Tuesday, August 17, 2010

True Academic Freedom In Israel

by Dan Illouz

Israeli academic institutions seem to be problematic for reasons that sound too similar to those that plague other Western universities. Note this week's firing of Dr. Ran Baratz.

Im Tirtzu recently published a detailed report revealing the troubling academic reality in Israel today. According to the report, students in all of the major universities in Israel have complained of a heavily political academia where opinions which do not follow the post-Zionist or anti-Zionist narrative are often rejected and sometimes even penalized.

After the publication of the report, published at the request of the Knesset’s Education Committee, those academic bodies who were investigated responded with ad hominem attacks and claims which fly in face of the reality on university campuses in Israel. Haifa University said that “Im Tirtzu is an organization which uses McCarthyism to threaten freedom of speech.” The spokesperson of Hebrew University told reporters that: “Hebrew University maintains full freedom of expression.”

Im Tirtzu has never demanded that only its opinions are allowed to be expressed. Rather, we, at Im Tirtzu, demand that all opinions be accepted in the academic discourse. We oppose thought policing of any kind. Our complaints are not about the exposure of students to post-Zionist scholarship, but rather on the lack of exposure to the Zionist opinions. A truly free academic environment should be a marketplace of opinions.

Here are some examples of events which Im Tirtzu is trying to combat:

Rachel Avraham, a student at Ben Gurion University, published two critical academic exposes on the content of a lecture given by Ben Gurion University's Dr. Oren Yiftachel, entitled "Selected Topics in the Geography of the Middle East". After publishing these exposes, Rachel Avraham was summoned by the head of the Geography department, Prof. Avi Rubin, “to discuss the possible ramifications” of her “defamatory” exposes. An email communication between the two was then started. Rachel Avraham felt threatened by the tone and nature of these emails. Fearing she would be discriminated against for having disagreed with her professor, she hired a lawyer to deal with further communications with the university. Defending Rachel Avraham’s right to disagree with her professor is not an affront to Dr. Oren Tiftachel’s right to free speech. It is not McCarthyism. It is nothing other than the defence of free speech.

In November 2009, Professor Nira Hativa, who was responsible for the computerized feedback provided by students to their professors, wrote that “there are a lot of students that complain and report that they feel significantly hurt by the presentation of facts from a perspective which is contrary to their views but that they are worried to express opposing views because they feel such an expression might reflect badly on their marks or other things which professors have control over.”Professor Hativa continued and wrote: “I was exposed to many complaints from students of professors who express extreme leftist positions in their lectures and attack the State of Israel, the Israel Defence Forces, the Zionist movement and other, even worse, things”.

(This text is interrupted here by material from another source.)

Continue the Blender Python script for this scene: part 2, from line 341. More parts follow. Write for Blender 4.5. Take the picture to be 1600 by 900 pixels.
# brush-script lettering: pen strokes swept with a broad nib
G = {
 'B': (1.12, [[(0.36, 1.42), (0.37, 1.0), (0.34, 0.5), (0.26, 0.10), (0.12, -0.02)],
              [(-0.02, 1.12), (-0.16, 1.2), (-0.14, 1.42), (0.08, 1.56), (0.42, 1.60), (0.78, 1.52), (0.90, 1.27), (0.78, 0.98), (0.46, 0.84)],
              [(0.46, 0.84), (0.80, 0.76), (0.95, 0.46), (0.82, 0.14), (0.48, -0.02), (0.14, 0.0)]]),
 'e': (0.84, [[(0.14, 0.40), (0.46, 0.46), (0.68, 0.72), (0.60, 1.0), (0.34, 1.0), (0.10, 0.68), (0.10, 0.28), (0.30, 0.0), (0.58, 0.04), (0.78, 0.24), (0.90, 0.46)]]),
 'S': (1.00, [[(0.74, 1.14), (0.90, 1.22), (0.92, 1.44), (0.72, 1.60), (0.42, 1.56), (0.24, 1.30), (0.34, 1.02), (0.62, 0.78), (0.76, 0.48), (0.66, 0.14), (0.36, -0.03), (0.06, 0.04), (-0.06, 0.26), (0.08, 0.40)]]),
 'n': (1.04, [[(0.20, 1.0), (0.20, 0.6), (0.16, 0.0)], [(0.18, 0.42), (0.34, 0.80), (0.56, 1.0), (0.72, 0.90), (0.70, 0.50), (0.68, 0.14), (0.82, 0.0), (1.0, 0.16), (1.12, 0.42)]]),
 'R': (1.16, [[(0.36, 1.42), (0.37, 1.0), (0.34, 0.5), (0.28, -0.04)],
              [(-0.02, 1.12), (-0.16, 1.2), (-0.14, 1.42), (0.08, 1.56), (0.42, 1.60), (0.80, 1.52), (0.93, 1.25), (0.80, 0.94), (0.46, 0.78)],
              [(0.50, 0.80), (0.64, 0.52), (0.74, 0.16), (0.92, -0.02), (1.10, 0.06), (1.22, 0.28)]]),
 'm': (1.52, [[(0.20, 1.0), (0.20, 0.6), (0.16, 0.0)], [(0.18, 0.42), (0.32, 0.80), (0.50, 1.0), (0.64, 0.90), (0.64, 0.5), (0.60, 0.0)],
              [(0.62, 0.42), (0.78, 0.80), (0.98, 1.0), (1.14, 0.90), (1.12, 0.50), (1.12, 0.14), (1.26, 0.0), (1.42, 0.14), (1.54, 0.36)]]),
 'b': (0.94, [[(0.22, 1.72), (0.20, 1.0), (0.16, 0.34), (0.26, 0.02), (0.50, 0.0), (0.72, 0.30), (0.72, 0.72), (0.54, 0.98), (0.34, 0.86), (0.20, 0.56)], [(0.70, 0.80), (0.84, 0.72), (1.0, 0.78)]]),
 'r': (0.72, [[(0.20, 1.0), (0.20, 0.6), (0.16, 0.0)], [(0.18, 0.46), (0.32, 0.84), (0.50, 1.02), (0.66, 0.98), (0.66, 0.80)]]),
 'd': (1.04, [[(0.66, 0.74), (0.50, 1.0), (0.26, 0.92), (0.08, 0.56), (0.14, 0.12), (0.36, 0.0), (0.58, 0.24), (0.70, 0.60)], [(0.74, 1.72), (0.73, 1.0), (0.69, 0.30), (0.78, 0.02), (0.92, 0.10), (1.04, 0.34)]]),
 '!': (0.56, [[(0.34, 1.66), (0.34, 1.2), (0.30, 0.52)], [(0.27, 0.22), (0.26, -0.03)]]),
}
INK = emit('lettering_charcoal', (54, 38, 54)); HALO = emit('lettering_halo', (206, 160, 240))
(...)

A PhD student at Hebrew University testified that he was once told that “anything “right of Meretz” was best not spoken aloud or it would have a serious detrimental impact on my career in Israeli academia”.

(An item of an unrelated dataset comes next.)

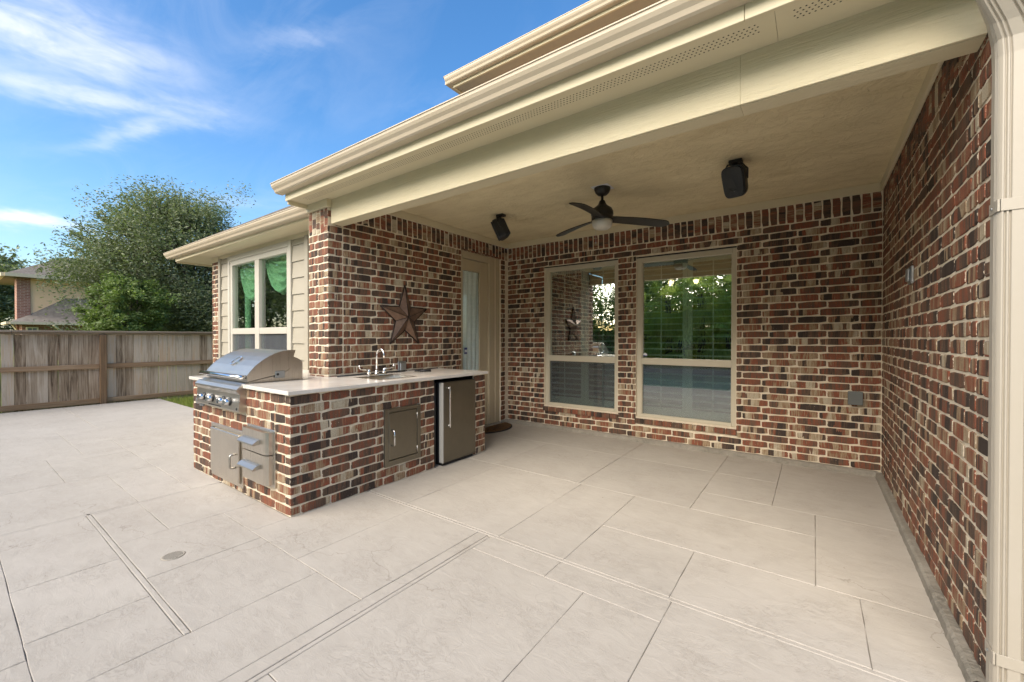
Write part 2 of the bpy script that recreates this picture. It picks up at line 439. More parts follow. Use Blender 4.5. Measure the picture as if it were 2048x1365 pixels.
PICK = m_wood("weathered_picket", [(0.30, (0.11, 0.073, 0.047)), (0.40, (0.28, 0.20, 0.13)), (0.50, (0.43, 0.33, 0.235)), (0.60, (0.55, 0.45, 0.345)), (0.72, (0.52, 0.36, 0.23))])
RAIL = m_wood("weathered_rail", [(0.28, (0.11, 0.066, 0.036)), (0.5, (0.28, 0.175, 0.10)), (0.72, (0.42, 0.29, 0.18))], axis=1)
POSTW = m_wood("fence_post_wood", [(0.28, (0.10, 0.06, 0.034)), (0.5, (0.24, 0.15, 0.085)), (0.72, (0.36, 0.245, 0.15))], axis=2)
CAPW = m_wood("fence_cap_wood", [(0.25, (0.15, 0.11, 0.075)), (0.5, (0.27, 0.21, 0.155)), (0.75, (0.37, 0.30, 0.23))], axis=1)
def m_glass(name, tint=(0.86, 0.93, 0.9), refl=0.16, alpha=0.92):
    m = bpy.data.materials.new(name); m.use_nodes = True; nt = m.node_tree
    for n in list(nt.nodes):
        if n.type != 'OUTPUT_MATERIAL': nt.nodes.remove(n)
    out = [n for n in nt.nodes if n.type == 'OUTPUT_MATERIAL'][0]
    tr = N(nt, 'ShaderNodeBsdfTransparent'); tr.inputs[0].default_value = (*tint, 1)
    gl = N(nt, 'ShaderNodeBsdfGlossy'); gl.inputs['Roughness'].default_value = 0.004; gl.inputs['Color'].default_value = (0.95, 1.0, 0.97, 1)
    lw_ = N(nt, 'ShaderNodeLayerWeight')
    ge = nt.nodes.new('ShaderNodeNewGeometry')
    f = math_(nt, 'ADD', math_(nt, 'MULTIPLY', math_(nt, 'POWER', lw_.outputs['Facing'], 4.0), 0.8), refl + 0.03, clamp=True)
    f = math_(nt, 'MULTIPLY', f, math_(nt, 'SUBTRACT', 1.0, ge.outputs['Backfacing']))
    bn = bump(nt, noise(nt, mapping(nt, ge.outputs['Position'], (1, 1, 1.6)), 1.1, 2, 0.5), 0.02, 0.02)
    L(nt, bn, gl.inputs['Normal'])
    mx = N(nt, 'ShaderNodeMixShader')
    L(nt, f, mx.inputs[0]); L(nt, tr.outputs[0], mx.inputs[1]); L(nt, gl.outputs[0], mx.inputs[2]); L(nt, mx.outputs[0], out.inputs[0])
    return m
GLASS = m_glass("window_glass", (0.84, 0.92, 0.87), 0.54)
GLASSD = m_glass("door_glass", (0.93, 0.96, 0.95), 0.04)
GLASSB = m_glass("bay_window_glass", (0.80, 0.96, 0.84), 0.30)
def m_screen():
    m = bpy.data.materials.new("insect_screen"); m.use_nodes = True; nt = m.node_tree
    b = nt.nodes['Principled BSDF']; b.inputs['Base Color'].default_value = (0.10, 0.11, 0.125, 1); b.inputs['Roughness'].default_value = 0.55
    out = [n for n in nt.nodes if n.type == 'OUTPUT_MATERIAL'][0]
    tr = N(nt, 'ShaderNodeBsdfTransparent'); mx = N(nt, 'ShaderNodeMixShader'); mx.inputs[0].default_value = 0.45
    L(nt, tr.outputs[0], mx.inputs[1]); L(nt, b.outputs[0], mx.inputs[2]); L(nt, mx.outputs[0], out.inputs[0])
    return m
SCREEN = m_screen()
SHUT, _, _ = mat("shutter_white", (0.78, 0.80, 0.78), 0.5)
def m_fabric(name, col, col2, s=(40, 40, 6)):
    m, nt, b = mat(name, rough=0.9, spec=0.15)
    p = geo_pos(nt)
    L(nt, ramp(nt, noise(nt, mapping(nt, p, s), 1.0, 4, 0.6), [(0.3, col), (0.7, col2)]), b.inputs['Base Color'])
    return m
CURT = m_fabric("sheer_curtain", (0.68, 0.70, 0.70), (0.84, 0.86, 0.86))
SWAG = m_fabric("green_swag", (0.33, 0.42, 0.335), (0.48, 0.565, 0.49), (14, 14, 14))
ROOM, _, _ = mat("room_wall", (0.16, 0.13, 0.09), 0.9)
def m_shingle():
    m, nt, b = mat("asphalt_shingle", rough=0.95, spec=0.2)
    p = geo_pos(nt)
    L(nt, ramp(nt, noise(nt, p, 5, 6, 0.7), [(0.3, (0.11, 0.095, 0.08)), (0.7, (0.20, 0.175, 0.15))]), b.inputs['Base Color'])
    return m
SHINGLE = m_shingle()
def m_far_brick():
    m, nt, b = mat("far_brick", rough=0.9, spec=0.2)
    p = geo_pos(nt)
    t = nt.nodes.new('ShaderNodeTexBrick'); t.inputs['Scale'].default_value = 1
    t.inputs['Brick Width'].default_value = .3; t.inputs['Row Height'].default_value = .1; t.inputs['Mortar Size'].default_value = .012
    x, y, z = sep(nt, p)
    L(nt, xyz(nt, math_(nt, 'ADD', x, y), z, 0), t.inputs['Vector'])
    t.inputs['Color1'].default_value = (0.15, 0.05, 0.035, 1); t.inputs['Color2'].default_value = (0.24, 0.11, 0.08, 1); t.inputs['Mortar'].default_value = (0.33, 0.27, 0.22, 1)
    c = mix(nt, ramp(nt, noise(nt, p, 2.5, 5, .7), [(0.35, 0.0), (0.7, 0.5)]), t.outputs[0], (0.32, 0.19, 0.14))
    L(nt, c, b.inputs['Base Color']); return m
FARBRICK = m_far_brick()
STUCCO = m_paint("tan_stucco", (0.66, 0.44, 0.26), 0.9, 0, 0.1)
def m_leaf(name, stops, trans=0.25):
    m, nt, b = mat(name, rough=0.5, spec=0.4)
    r = nt.nodes.new('ShaderNodeNewGeometry').outputs['Random Per Island']
    p = geo_pos(nt)
    big = noise(nt, p, 0.8, 3, 0.6)
    t = math_(nt, 'ADD', math_(nt, 'MULTIPLY', r, 0.5), math_(nt, 'MULTIPLY', big, 0.5))
    c = ramp(nt, t, stops); L(nt, c, b.inputs['Base Color'])
    out = [n for n in nt.nodes if n.type == 'OUTPUT_MATERIAL'][0]
    tl = N(nt, 'ShaderNodeBsdfTranslucent'); L(nt, mix(nt, 1.0, c, (1.1, 1.25, 0.6), 'MULTIPLY'), tl.inputs[0])
    mx = N(nt, 'ShaderNodeMixShader'); mx.inputs[0].default_value = trans
    L(nt, b.outputs[0], mx.inputs[1]); L(nt, tl.outputs[0], mx.inputs[2]); L(nt, mx.outputs[0], out.inputs[0])
    return m
LEAF = m_leaf("oak_leaf", [(0.2, (0.080, 0.105, 0.050)), (0.5, (0.150, 0.182, 0.094)), (0.8, (0.25, 0.275, 0.165))], 0.35)
LEAF2 = m_leaf("bright_leaf", [(0.2, (0.075, 0.12, 0.03)), (0.5, (0.15, 0.215, 0.06)), (0.8, (0.25, 0.31, 0.11))], 0.35)
FROND = m_leaf("palm_frond", [(0.2, (0.28, 0.32, 0.11)), (0.5, (0.46, 0.50, 0.19)), (0.8, (0.60, 0.61, 0.29))], 0.80)
BARK = m_wood("bark", [(0.25, (0.03, 0.024, 0.018)), (0.5, (0.075, 0.06, 0.045)), (0.75, (0.14, 0.12, 0.095))])
GRASSM = m_leaf("grass_blade", [(0.2, (0.13, 0.18, 0.03)), (0.5, (0.24, 0.29, 0.06)), (0.8, (0.36, 0.38, 0.12))], 0.25)
def m_lawn():
    m, nt, b = mat("lawn_soil", rough=0.95, spec=0.1)
    p = geo_pos(nt)
    L(nt, ramp(nt, noise(nt, p, 12, 6, 0.7), [(0.3, (0.09, 0.12, 0.025)), (0.7, (0.20, 0.23, 0.06))]), b.inputs['Base Color']); return m
LAWN = m_lawn()
def m_water():
    m, nt, b = mat("pool_water", (0.02, 0.22, 0.23), 0.04, 0.0, 0.5)
    p = geo_pos(nt)
    L(nt, bump(nt, noise(nt, p, 2.5, 3, 0.5), 0.06, 0.03), b.inputs['Normal']); return m
WATER = m_water()
BULB = bpy.data.materials.new("lit_lamp_shade"); BULB.use_nodes = True
BULB.node_tree.nodes['Principled BSDF'].inputs['Emission Color'].default_value = (1.0, 0.72, 0.36, 1)
BULB.node_tree.nodes['Principled BSDF'].inputs['Emission Strength'].default_value = 2.2
FROST, _, _ = mat("frosted_glass", (0.55, 0.53, 0.46), 0.35)
# ------------------------------------------------------------------ key dimensions (metres, camera stands at x=0 y=0)
XR, XL, YB, YP = 0.52, -3.878, 5.224, 2.25
ZT, ZC = 2.70, 2.785            # underside of ceiling trim, ceiling
XI, YI, YIE, XIL = -3.094, 1.498, 3.723, -5.07   # outdoor kitchen faces
ROW, BZ0 = 0.0746, 0.05
JT = 0.0112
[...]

By now, one can clearly see that Zionist students have many reasons to fear publicly stating their opinions. Our full report contains countless other examples. On the other hand, there are also a lot of incentives for students to continue their research toeing the line to the post-Zionist narrative. For example:

Ms. Tal Nitzan received a distinction from the Israeli Council for Sociology for her paper that claimed that IDF soldiers do not rape Palestinian women because they are racist.

Furthermore, some courses require their students go on field activities with extreme leftist organizations such as Machsom Watch and Yesh Din, two organizations which spend much of their time attacking and criticizing the IDF. Some courses even offered students to get paid to work for these organizations in addition to the credits they would received for the course.

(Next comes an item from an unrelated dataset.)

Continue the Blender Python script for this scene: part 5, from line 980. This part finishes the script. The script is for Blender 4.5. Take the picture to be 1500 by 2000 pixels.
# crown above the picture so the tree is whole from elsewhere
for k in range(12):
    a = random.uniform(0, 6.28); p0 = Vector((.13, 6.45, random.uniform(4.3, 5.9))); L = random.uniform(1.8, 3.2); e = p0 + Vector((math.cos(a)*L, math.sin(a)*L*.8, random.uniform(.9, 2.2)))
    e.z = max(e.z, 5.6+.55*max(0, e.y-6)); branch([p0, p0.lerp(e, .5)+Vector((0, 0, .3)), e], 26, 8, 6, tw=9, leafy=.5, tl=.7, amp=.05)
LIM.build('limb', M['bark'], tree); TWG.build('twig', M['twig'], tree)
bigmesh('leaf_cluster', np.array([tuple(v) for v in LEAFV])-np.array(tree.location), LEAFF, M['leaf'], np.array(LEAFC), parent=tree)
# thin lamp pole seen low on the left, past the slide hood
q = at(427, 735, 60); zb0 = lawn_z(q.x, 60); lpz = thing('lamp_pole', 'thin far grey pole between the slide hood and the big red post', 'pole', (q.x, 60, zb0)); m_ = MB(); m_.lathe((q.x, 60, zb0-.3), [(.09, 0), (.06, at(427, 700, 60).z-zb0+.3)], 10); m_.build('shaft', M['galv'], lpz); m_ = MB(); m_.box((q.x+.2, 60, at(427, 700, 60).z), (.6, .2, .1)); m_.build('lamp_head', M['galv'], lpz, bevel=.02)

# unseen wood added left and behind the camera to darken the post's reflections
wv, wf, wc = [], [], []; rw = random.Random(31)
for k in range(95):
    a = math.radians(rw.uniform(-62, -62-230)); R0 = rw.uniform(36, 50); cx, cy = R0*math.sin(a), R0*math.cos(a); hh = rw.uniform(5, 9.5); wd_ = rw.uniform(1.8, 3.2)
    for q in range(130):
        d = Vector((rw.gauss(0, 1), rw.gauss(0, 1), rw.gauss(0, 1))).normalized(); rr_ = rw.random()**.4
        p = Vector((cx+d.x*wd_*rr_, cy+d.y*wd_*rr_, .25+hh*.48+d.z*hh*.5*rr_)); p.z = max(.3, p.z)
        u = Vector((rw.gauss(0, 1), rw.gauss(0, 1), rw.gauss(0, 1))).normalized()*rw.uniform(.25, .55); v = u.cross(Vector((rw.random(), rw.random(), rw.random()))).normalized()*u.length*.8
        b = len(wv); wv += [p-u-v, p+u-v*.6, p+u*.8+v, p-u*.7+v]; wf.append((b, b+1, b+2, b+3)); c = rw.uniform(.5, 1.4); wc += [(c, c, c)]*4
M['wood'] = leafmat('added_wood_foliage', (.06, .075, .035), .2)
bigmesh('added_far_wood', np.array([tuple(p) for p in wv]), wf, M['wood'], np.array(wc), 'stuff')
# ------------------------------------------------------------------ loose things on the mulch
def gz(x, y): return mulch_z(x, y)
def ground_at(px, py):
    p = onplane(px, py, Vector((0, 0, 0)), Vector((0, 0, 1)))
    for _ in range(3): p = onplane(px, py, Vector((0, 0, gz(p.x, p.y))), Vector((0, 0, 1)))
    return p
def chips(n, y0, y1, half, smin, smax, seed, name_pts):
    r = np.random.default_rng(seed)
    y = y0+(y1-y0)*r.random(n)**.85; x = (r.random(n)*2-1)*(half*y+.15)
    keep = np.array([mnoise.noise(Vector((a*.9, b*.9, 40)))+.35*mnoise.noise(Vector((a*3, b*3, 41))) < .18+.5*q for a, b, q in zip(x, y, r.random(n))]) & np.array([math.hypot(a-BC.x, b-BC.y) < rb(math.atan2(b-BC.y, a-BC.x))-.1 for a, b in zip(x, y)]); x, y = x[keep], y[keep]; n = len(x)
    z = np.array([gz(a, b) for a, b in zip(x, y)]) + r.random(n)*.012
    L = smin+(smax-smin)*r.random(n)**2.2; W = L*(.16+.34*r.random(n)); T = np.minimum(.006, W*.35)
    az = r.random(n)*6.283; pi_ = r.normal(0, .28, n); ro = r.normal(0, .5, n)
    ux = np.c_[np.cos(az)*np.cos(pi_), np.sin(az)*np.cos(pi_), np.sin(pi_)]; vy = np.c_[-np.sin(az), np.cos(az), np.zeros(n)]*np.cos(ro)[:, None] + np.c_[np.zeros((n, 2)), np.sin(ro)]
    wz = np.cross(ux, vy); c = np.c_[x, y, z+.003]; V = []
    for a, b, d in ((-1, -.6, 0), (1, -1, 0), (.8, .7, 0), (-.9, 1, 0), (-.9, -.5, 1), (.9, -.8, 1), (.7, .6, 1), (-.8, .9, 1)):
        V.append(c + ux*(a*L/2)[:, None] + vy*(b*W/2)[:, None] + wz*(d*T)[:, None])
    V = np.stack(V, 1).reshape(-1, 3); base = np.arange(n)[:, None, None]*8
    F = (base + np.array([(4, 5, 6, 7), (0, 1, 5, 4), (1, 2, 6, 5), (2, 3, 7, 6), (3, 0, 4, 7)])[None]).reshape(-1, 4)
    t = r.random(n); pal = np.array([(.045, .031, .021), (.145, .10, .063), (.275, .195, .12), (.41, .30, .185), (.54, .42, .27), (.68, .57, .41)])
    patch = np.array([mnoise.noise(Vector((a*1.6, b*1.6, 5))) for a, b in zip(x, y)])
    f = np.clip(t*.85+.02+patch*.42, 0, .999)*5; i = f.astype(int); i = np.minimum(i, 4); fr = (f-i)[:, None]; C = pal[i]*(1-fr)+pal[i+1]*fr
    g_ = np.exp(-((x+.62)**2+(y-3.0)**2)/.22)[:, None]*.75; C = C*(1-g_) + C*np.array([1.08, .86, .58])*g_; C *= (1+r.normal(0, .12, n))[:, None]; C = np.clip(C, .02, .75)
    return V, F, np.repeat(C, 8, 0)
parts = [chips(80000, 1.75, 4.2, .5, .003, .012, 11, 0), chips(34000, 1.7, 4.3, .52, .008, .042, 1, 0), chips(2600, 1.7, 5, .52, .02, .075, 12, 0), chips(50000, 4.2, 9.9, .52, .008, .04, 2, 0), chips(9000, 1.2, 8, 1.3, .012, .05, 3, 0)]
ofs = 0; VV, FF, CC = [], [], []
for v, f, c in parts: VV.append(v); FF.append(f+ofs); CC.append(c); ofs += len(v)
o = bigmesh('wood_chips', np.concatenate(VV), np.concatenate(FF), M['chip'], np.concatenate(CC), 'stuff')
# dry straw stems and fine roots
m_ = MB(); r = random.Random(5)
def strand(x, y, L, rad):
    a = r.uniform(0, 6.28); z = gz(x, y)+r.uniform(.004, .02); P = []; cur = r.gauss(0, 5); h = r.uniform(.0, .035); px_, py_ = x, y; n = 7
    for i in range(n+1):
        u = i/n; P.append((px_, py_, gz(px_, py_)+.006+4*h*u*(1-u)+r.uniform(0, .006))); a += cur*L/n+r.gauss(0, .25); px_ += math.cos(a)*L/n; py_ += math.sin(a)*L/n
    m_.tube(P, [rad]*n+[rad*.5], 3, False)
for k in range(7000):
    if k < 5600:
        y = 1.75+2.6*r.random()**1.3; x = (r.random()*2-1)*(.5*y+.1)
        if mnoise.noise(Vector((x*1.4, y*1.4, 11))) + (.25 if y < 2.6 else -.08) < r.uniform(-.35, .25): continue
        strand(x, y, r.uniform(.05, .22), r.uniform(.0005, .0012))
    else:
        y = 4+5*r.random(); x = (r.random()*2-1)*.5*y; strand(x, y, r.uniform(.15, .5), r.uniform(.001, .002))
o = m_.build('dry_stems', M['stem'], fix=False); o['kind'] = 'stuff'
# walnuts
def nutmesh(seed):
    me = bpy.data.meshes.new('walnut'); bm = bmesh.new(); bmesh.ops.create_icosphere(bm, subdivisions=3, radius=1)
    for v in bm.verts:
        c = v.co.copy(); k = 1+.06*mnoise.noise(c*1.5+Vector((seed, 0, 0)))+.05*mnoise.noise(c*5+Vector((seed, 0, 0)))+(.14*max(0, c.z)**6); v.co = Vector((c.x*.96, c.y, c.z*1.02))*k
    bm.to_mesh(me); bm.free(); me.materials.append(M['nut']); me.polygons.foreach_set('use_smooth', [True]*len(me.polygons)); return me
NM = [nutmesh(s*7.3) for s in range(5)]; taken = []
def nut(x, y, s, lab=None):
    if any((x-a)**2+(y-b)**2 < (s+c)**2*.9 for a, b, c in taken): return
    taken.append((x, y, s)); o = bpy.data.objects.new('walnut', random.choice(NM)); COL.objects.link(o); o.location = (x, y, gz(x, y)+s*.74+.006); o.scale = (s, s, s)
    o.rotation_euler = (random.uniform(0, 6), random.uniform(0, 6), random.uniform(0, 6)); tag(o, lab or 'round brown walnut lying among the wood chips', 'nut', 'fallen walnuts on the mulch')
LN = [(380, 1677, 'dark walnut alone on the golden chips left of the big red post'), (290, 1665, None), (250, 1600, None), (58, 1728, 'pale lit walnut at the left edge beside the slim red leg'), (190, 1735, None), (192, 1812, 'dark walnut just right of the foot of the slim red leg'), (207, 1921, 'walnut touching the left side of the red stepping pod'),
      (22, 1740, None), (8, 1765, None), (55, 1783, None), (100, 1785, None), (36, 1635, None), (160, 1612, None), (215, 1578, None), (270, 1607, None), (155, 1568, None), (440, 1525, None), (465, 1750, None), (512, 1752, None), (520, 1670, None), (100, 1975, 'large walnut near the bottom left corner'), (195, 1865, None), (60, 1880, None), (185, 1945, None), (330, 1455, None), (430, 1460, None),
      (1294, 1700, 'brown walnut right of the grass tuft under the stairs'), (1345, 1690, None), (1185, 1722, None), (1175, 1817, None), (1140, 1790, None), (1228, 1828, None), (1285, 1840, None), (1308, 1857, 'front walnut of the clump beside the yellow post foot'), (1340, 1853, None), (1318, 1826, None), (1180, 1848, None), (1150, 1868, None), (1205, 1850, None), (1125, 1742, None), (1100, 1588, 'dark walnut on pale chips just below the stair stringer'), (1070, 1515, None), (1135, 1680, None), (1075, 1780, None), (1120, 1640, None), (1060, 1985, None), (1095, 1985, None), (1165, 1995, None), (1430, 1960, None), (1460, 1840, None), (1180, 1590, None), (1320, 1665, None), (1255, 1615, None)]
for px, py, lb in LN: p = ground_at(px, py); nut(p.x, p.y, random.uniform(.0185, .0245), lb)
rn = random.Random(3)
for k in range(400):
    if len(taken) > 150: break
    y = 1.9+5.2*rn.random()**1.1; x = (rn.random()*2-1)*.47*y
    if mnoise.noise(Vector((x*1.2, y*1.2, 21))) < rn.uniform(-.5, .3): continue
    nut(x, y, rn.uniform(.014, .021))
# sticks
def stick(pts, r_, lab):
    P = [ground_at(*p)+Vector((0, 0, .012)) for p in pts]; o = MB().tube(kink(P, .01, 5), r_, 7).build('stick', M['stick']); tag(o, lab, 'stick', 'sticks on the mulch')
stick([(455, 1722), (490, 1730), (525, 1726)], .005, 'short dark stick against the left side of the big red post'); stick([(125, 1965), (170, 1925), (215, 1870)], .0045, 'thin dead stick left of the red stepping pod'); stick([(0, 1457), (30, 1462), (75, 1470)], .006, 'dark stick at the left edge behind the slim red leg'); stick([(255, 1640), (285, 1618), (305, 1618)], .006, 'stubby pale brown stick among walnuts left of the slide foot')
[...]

A truly free academic environment is one in which all students feel free to express their ideas and where students are exposed a multiplicity of ideas. Unfortunately, many in the academic world feel that freedom of speech simply means that they are allowed to do whatever they want in their classroom, including intimidating students who disagree with them.

We at Im Tirtzu want to restore true academic freedom in Israel – an academic freedom in which all students will be able to express themselves, including Zionist students. It is painful to see that even in the State of Israel, Zionist students are victims of discrimination.

Im Tirtzu will not allow the stifling of academic freedom to become a reality in Israel. We believe that we can transform the dream that is the State of Israel into a more just, more modern, more democratic and more Jewish place. This latest report is just one step forward on that path.

Dan Illouz is Overseas Communications Coordinator for Im Tirtzu, the non affiliated proactive student organization.